-- Dataset excerpt start --

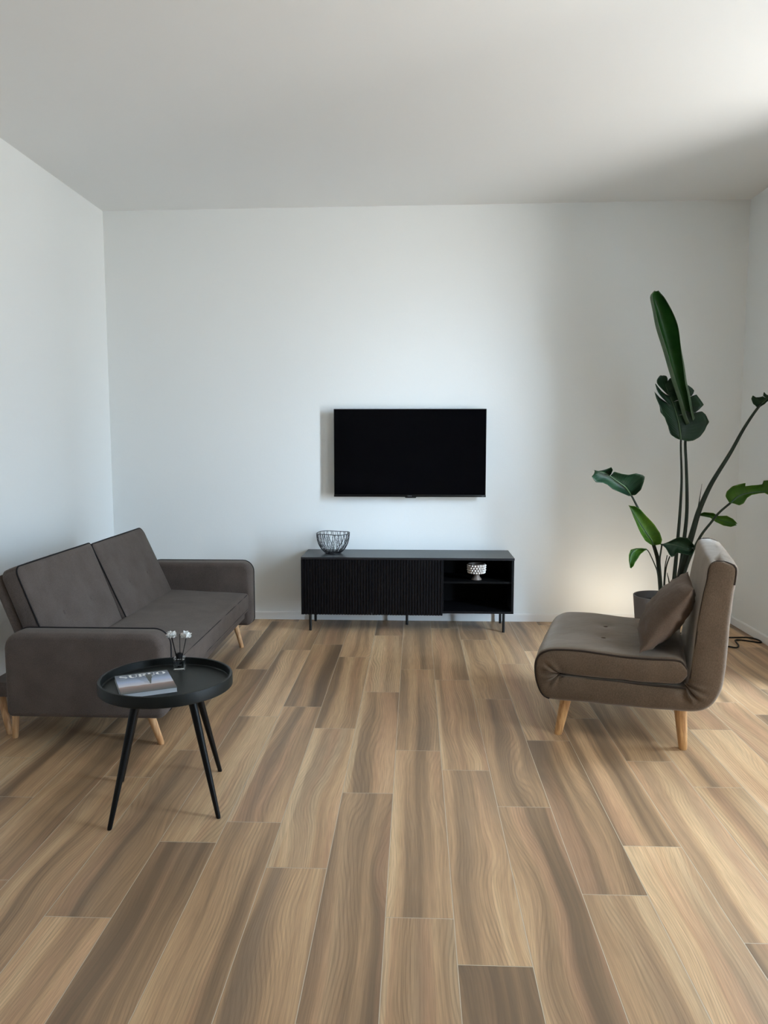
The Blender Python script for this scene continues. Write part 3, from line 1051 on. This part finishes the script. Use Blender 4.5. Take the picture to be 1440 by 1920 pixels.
    for side in (-1, 1):
        top = edge('I', 'O', 0, 7.5, .006, side)[::-1] + edge('O', 'I', 0, 3.2, .007, side)
        tube('piping', top, .0048, CHAIR_P, body, 8)
        tube('piping', edge('O', 'I', 16.6, 31, .007, side) + edge('I', 'O', 29.2, 31, .007, side)[::-1], .0048, CHAIR_P, body, 8)
        tube('piping', edge('I', 'O', 24, 29, .005, side), .0042, CHAIR_P, body, 8)
        tube('piping', edge('I', 'O', 11.5, 16, .005, side), .0042, CHAIR_P, body, 8)
BTN = [(.185, .235), (.185, .47), (.40, .235), (.40, .47)]
chair_body()
def cleg(x0, y0_, x1, y1_, z1_, r0, r1):
    cone_leg('leg', (x0, y0_, 0), (x1, y1_, z1_), r0, r1, ASH, chair)
cleg(0, 0, .034, .035, .185, .018, .0265)
cleg(.553, .0, .536, .03, .195, .0185, .0295)
cleg(0, .70, .034, .665, .185, .018, .0265)
cleg(.553, .70, .536, .665, .195, .0185, .0295)

# cushion leaning on the backrest
def pillow():
    bm = bmesh.new()
    N = 30
    A, B, T = .225, .188, .092
    # local axes in the chair frame
    axu = Vector((0, 1, 0))
    axv = Vector((.195, 0, .285)).normalized()
    axn = axu.cross(axv) * -1
    axn = Vector((-axv.z, 0, axv.x))
    cen = Vector((.462, .185, .588))
    cache = {}
    for sgn in (1, -1):
        grid = []
        for i in range(N + 1):
            row = []
            for j in range(N + 1):
                u, v_ = -1 + 2 * i / N, -1 + 2 * j / N
                u, v_ = sin(u * pi / 2), sin(v_ * pi / 2)
                edge = abs(abs(u) - 1) < 1e-6 or abs(abs(v_) - 1) < 1e-6
                if edge and (i, j) in cache:
                    row.append(cache[(i, j)])
                    continue
                pinch_u = 1 - .07 * (1 - v_ * v_) * abs(u) ** 3
                pinch_v = 1 - .07 * (1 - u * u) * abs(v_) ** 3
                h = T * (max(0, 1 - u ** 2) ** .55) * (max(0, 1 - v_ ** 2) ** .55)
                p = cen + axu * (u * A * pinch_u) + axv * (v_ * B * pinch_v) + axn * (sgn * h * (1.0 if sgn < 0 else .80))
                wr = mnoise.noise(Vector((u * 2.2, v_ * 7, sgn * 3))) * .009 + mnoise.noise(Vector((u * 4, v_ * 13, sgn * 9))) * .005
                p += axn * wr * sgn
                if p.z < .434 and p.x < .56:
                    p.z = .434 + (p.z - .434) * .12
                v = bm.verts.new(p)
                if edge:
                    cache[(i, j)] = v
                row.append(v)
            grid.append(row)
        for i in range(N):
            for j in range(N):
                q = (grid[i][j], grid[i + 1][j], grid[i + 1][j + 1], grid[i][j + 1])
                if len(set(q)) == 4:
                    bm.faces.new(q)
    M = Matrix.Translation(ch0) @ Matrix.Rotation(CANG, 4, 'Z')
    c0 = M @ cen
    for v in bm.verts:
        v.co = M @ v.co - c0
    o = obj('throw_cushion', bm, PILLOW_F)
    o.location = c0
    return tag(o, 'square taupe cushion leaning against the backrest of the fold-out chair', 'cushion')
pillow()

# ------------------------------------------------------------------ potted plant
ROLL = {'L': [(1.4965, 5.0, 2.3121), (1.4811, 5.01, 2.2919), (1.4808, 5.02, 2.2689), (1.5013, 5.03, 2.196), (1.5289, 5.04, 2.0892), (1.5787, 5.05, 1.9563), (1.6199, 5.06, 1.8392), (1.661, 5.07, 1.7296), (1.7021, 5.08, 1.6277), (1.7346, 5.09, 1.5336), (1.7642, 5.1, 1.4752)], 'R': [(1.5172, 5.0, 2.3119), (1.5414, 5.0091, 2.2913), (1.5676, 5.0182, 2.268), (1.6217, 5.0273, 2.1865), (1.6583, 5.0364, 2.113), (1.6792, 5.0455, 2.0391), (1.698, 5.0545, 1.9563), (1.7235, 5.0636, 1.856), (1.7457, 5.0727, 1.755), (1.7685, 5.0818, 1.6874), (1.792, 5.0909, 1.6023), (1.8172, 5.1, 1.52)]}
LEAVES = [{'mid': [(1.7329, 5.1, 1.3795), (1.7233, 5.11, 1.4587), (1.7109, 5.12, 1.5229), (1.6917, 5.13, 1.5905), (1.6693, 5.14, 1.6515), (1.6471, 5.15, 1.706), (1.6354, 5.16, 1.747)], 'L': [(0, 0.55, [(1.7313, 5.1, 1.3795), (1.7103, 5.1024, 1.3812), (1.6873, 5.1047, 1.393), (1.6572, 5.1071, 1.4149), (1.6467, 5.1094, 1.4486), (1.6435, 5.1118, 1.4655), (1.6298, 5.1141, 1.4959), (1.6195, 5.1165, 1.5229), (1.5888, 5.1189, 1.56), (1.5849, 5.1212, 1.5971), (1.5639, 5.1236, 1.6442), (1.5513, 5.1259, 1.6914), (1.5714, 5.1283, 1.6646), (1.603, 5.1306, 1.6411), (1.6312, 5.133, 1.6227)]), (0.55, 0.74, [(1.6311, 5.133, 1.6261), (1.597, 5.1346, 1.6582), (1.5694, 5.1363, 1.6953), (1.5529, 5.1379, 1.7508), (1.5692, 5.1395, 1.729), (1.5977, 5.1411, 1.6955), (1.6326, 5.1428, 1.672), (1.6637, 5.1444, 1.6592)]), (0.74, 1, [(1.6618, 5.1444, 1.6652), (1.6297, 5.1458, 1.6856), (1.592, 5.1472, 1.7228), (1.5714, 5.1487, 1.7464), (1.5705, 5.1501, 1.7667), (1.581, 5.1515, 1.7869), (1.596, 5.1529, 1.8021), (1.5951, 5.1543, 1.7904), (1.607, 5.1557, 1.7989), (1.6362, 5.1572, 1.7922), (1.6425, 5.1586, 1.7704), (1.6386, 5.16, 1.7504)])], 'R': [(0, 0.42, [(1.7346, 5.1, 1.3795), (1.7643, 5.1028, 1.3694), (1.8052, 5.1056, 1.3744), (1.8453, 5.1084, 1.398), (1.8747, 5.1112, 1.4385), (1.8878, 5.114, 1.4688), (1.9051, 5.1168, 1.494), (1.8835, 5.1196, 1.5429), (1.8569, 5.1224, 1.5658), (1.8218, 5.1252, 1.5532)]), (0.42, 0.66, [(1.8183, 5.1252, 1.5565), (1.8419, 5.1281, 1.5768), (1.8701, 5.131, 1.6064), (1.8446, 5.1338, 1.6442), (1.8228, 5.1367, 1.6739), (1.7994, 5.1396, 1.658)]), (0.66, 0.84, [(1.7958, 5.1396, 1.6647), (1.806, 5.1418, 1.6782), (1.8127, 5.1439, 1.6985), (1.7995, 5.1461, 1.7138), (1.7728, 5.1482, 1.7324), (1.7399, 5.1504, 1.736)]), (0.84, 1, [(1.7073, 5.1504, 1.7126), (1.687, 5.1523, 1.7363), (1.6731, 5.1542, 1.7667), (1.6603, 5.1562, 1.7836), (1.6507, 5.1581, 1.7704), (1.6404, 5.16, 1.747)])], 'cup': 0.03, 'kind': 0, 'rib': 0.006}, {'mid': [(1.3931, 5.0, 1.0225), (1.3657, 4.975, 1.0559), (1.3349, 4.95, 1.085), (1.2731, 4.925, 1.1254), (1.2159, 4.9, 1.1615), (1.1674, 4.875, 1.18), (1.1176, 4.85, 1.1906)], 'L': [(0, 1, [(1.3853, 5.0, 1.0225), (1.3612, 4.9833, 1.0237), (1.3016, 4.9667, 1.0484), (1.2503, 4.95, 1.0691), (1.2144, 4.9333, 1.0975), (1.1792, 4.9167, 1.112), (1.133, 4.9, 1.1149), (1.1014, 4.8833, 1.1525), (1.1069, 4.8667, 1.163), (1.1175, 4.85, 1.1926)])], 'R': [(0, 0.62, [(1.4008, 5.0, 1.0265), (1.4098, 4.9907, 1.0312), (1.4372, 4.9814, 1.0635), (1.4485, 4.9721, 1.1113), (1.4523, 4.9628, 1.1471), (1.4338, 4.9535, 1.1593), (1.3923, 4.9442, 1.1694), (1.3439, 4.9349, 1.16), (1.2951, 4.9256, 1.1682), (1.2462, 4.9163, 1.1821), (1.2311, 4.907, 1.1593)]), (0.62, 1, [(1.2253, 4.907, 1.1631), (1.235, 4.8956, 1.1927), (1.2221, 4.8842, 1.2105), (1.1891, 4.8728, 1.1994), (1.1412, 4.8614, 1.1844), (1.1176, 4.85, 1.1906)])], 'cup': 0.05, 'kind': 0, 'rib': 0.006}, {'mid': [(1.5484, 5.0, 0.7023), (1.5267, 4.984, 0.7384), (1.4972, 4.968, 0.7762), (1.4435, 4.952, 0.8492), (1.3983, 4.936, 0.9098), (1.3594, 4.92, 0.9641)], 'L': [(0, 1, [(1.5445, 5.0, 0.7023), (1.5208, 4.9867, 0.7061), (1.4768, 4.9733, 0.7356), (1.4482, 4.96, 0.777), (1.4111, 4.9467, 0.8457), (1.378, 4.9333, 0.9179), (1.3594, 4.92, 0.9641)])], 'R': [(0, 1, [(1.5562, 5.0, 0.7024), (1.5842, 4.99, 0.7099), (1.5859, 4.98, 0.7393), (1.5674, 4.97, 0.7882), (1.5316, 4.96, 0.8368), (1.4803, 4.95, 0.889), (1.4293, 4.94, 0.941), (1.3911, 4.93, 0.9614), (1.3594, 4.92, 0.9641)])], 'cup': 0.03, 'kind': 1, 'rib': 0.004}, {'mid': [(1.5004, 5.0, 0.6727), (1.4571, 4.98, 0.6786), (1.4165, 4.96, 0.6734), (1.3903, 4.94, 0.6484), (1.3782, 4.92, 0.6118), (1.3741, 4.9, 0.5668)], 'L': [(0, 1, [(1.4983, 5.0, 0.6759), (1.4658, 4.9833, 0.683), (1.4218, 4.9667, 0.6864), (1.3824, 4.95, 0.6787), (1.3651, 4.9333, 0.6493), (1.3659, 4.9167, 0.6043), (1.3741, 4.9, 0.5668)])], 'R': [(0, 1, [(1.4985, 5.0, 0.6711), (1.4742, 4.9833, 0.6662), (1.4541, 4.9667, 0.6527), (1.427, 4.95, 0.6232), (1.4075, 4.9333, 0.5979), (1.3918, 4.9167, 0.5807), (1.3741, 4.9, 0.5668)])], 'cup': 0.03, 'kind': 1, 'rib': 0.003}, {'mid': [(1.5787, 4.95, 0.7109), (1.6355, 4.956, 0.7125), (1.6887, 4.962, 0.7012), (1.7336, 4.968, 0.6875), (1.7704, 4.974, 0.6673), (1.7909, 4.98, 0.6839)], 'L': [(0, 1, [(1.5828, 4.95, 0.7131), (1.6091, 4.9543, 0.7256), (1.6477, 4.9586, 0.749), (1.6868, 4.9629, 0.7617), (1.7391, 4.9671, 0.7571), (1.7669, 4.9714, 0.7328), (1.7829, 4.9757, 0.7106), (1.7906, 4.98, 0.6926)])], 'R': [(0, 1, [(1.583, 4.95, 0.7088), (1.6016, 4.9533, 0.6911), (1.6209, 4.9567, 0.656), (1.6419, 4.96, 0.6317), (1.6576, 4.9633, 0.6378), (1.6748, 4.9667, 0.6613), (1.7144, 4.97, 0.6545), (1.7456, 4.9733, 0.6446), (1.7722, 4.9767, 0.646), (1.7913, 4.98, 0.6752)])], 'cup': 0.04, 'kind': 0, 'rib': 0.004}, {'mid': [(2.0282, 5.0, 0.975), (2.0666, 4.99, 1.0161), (2.1104, 4.98, 1.037), (2.1789, 4.97, 1.0479), (2.2436, 4.96, 1.0563), (2.3151, 4.95, 1.0572)], 'L': [(0, 0.4, [(2.0233, 5.0, 0.975), (2.0072, 4.9971, 0.9802), (1.9822, 4.9943, 1.0205), (1.9871, 4.9914, 1.0508), (2.0188, 4.9886, 1.0861), (2.0562, 4.9857, 1.0988), (2.0976, 4.9829, 1.1076), (2.0935, 4.98, 1.0868)]), (0.4, 0.72, [(2.0935, 4.98, 1.0858), (2.1404, 4.976, 1.0922), (2.1678, 4.972, 1.095), (2.195, 4.968, 1.1003), (2.2018, 4.964, 1.1228)]), (0.72, 1, [(2.2018, 4.964, 1.1228), (2.2399, 4.9593, 1.1257), (2.2757, 4.9547, 1.1137), (2.315, 4.95, 1.0597)])], 'R': [(0, 1, [(2.0381, 5.0, 0.975), (2.071, 4.995, 0.963), (2.0929, 4.99, 0.9761), (2.1137, 4.985, 1.0116), (2.14, 4.98, 1.0321), (2.1813, 4.975, 1.0426), (2.2179, 4.97, 1.0455), (2.2308, 4.965, 1.036), (2.2446, 4.96, 1.0349), (2.28, 4.955, 1.0295), (2.3152, 4.95, 1.0547)])], 'cup': 0.03, 'kind': 1, 'rib': 0.005}, {'mid': [(1.8694, 5.12, 0.8864), (1.9322, 5.09, 0.881), (1.973, 5.06, 0.865), (2.0218, 5.03, 0.8485), (2.0678, 5.0, 0.8391)], 'L': [(0, 1, [(1.8734, 5.12, 0.8953), (1.896, 5.1, 0.9063), (1.9447, 5.08, 0.9041), (1.9721, 5.06, 0.8861), (2.0154, 5.04, 0.8909), (2.0507, 5.02, 0.8715), (2.0676, 5.0, 0.8434)])], 'R': [(0, 1, [(1.874, 5.12, 0.882), (1.8928, 5.1, 0.8798), (1.9287, 5.08, 0.8732), (1.9566, 5.06, 0.8474), (2.0011, 5.04, 0.8254), (2.036, 5.02, 0.821), (2.068, 5.0, 0.8347)])], 'cup': 0.02, 'kind': 1, 'rib': 0.003}, {'mid': [(2.188, 5.05, 1.5898), (2.2147, 5.025, 1.6183), (2.2329, 5.0, 1.6441), (2.2573, 4.975, 1.672), (2.274, 4.95, 1.6851)], 'L': [(0, 0.5, [(2.1781, 5.05, 1.5923), (2.1542, 5.0417, 1.6068), (2.1344, 5.0333, 1.641), (2.1373, 5.025, 1.6603), (2.1562, 5.0167, 1.6475), (2.1768, 5.0083, 1.6485), (2.1947, 5.0, 1.654)]), (0.5, 1, [(2.1944, 5.0, 1.6588), (2.1914, 4.99, 1.6803), (2.2049, 4.98, 1.6588), (2.2186, 4.97, 1.6621), (2.2405, 4.96, 1.6809), (2.274, 4.95, 1.6851)])], 'R': [(0, 1, [(2.1979, 5.05, 1.5873), (2.2199, 5.025, 1.611), (2.2335, 5.0, 1.6319), (2.2581, 4.975, 1.6574), (2.274, 4.95, 1.6841)])], 'cup': 0.02, 'kind': 0, 'rib': 0.005}]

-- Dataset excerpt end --

• Aim of the exercise: Return exactly what appears from the opening line of the material through the line with "cleg(.553, .70, .536, .665, .195, .0185, .0295)", apart from the pictures.

• Written response:
The Blender Python script for this scene continues. Write part 3, from line 1051 on. This part finishes the script. Use Blender 4.5. Take the picture to be 1440 by 1920 pixels.
    for side in (-1, 1):
        top = edge('I', 'O', 0, 7.5, .006, side)[::-1] + edge('O', 'I', 0, 3.2, .007, side)
        tube('piping', top, .0048, CHAIR_P, body, 8)
        tube('piping', edge('O', 'I', 16.6, 31, .007, side) + edge('I', 'O', 29.2, 31, .007, side)[::-1], .0048, CHAIR_P, body, 8)
        tube('piping', edge('I', 'O', 24, 29, .005, side), .0042, CHAIR_P, body, 8)
        tube('piping', edge('I', 'O', 11.5, 16, .005, side), .0042, CHAIR_P, body, 8)
BTN = [(.185, .235), (.185, .47), (.40, .235), (.40, .47)]
chair_body()
def cleg(x0, y0_, x1, y1_, z1_, r0, r1):
    cone_leg('leg', (x0, y0_, 0), (x1, y1_, z1_), r0, r1, ASH, chair)
cleg(0, 0, .034, .035, .185, .018, .0265)
cleg(.553, .0, .536, .03, .195, .0185, .0295)
cleg(0, .70, .034, .665, .185, .018, .0265)
cleg(.553, .70, .536, .665, .195, .0185, .0295)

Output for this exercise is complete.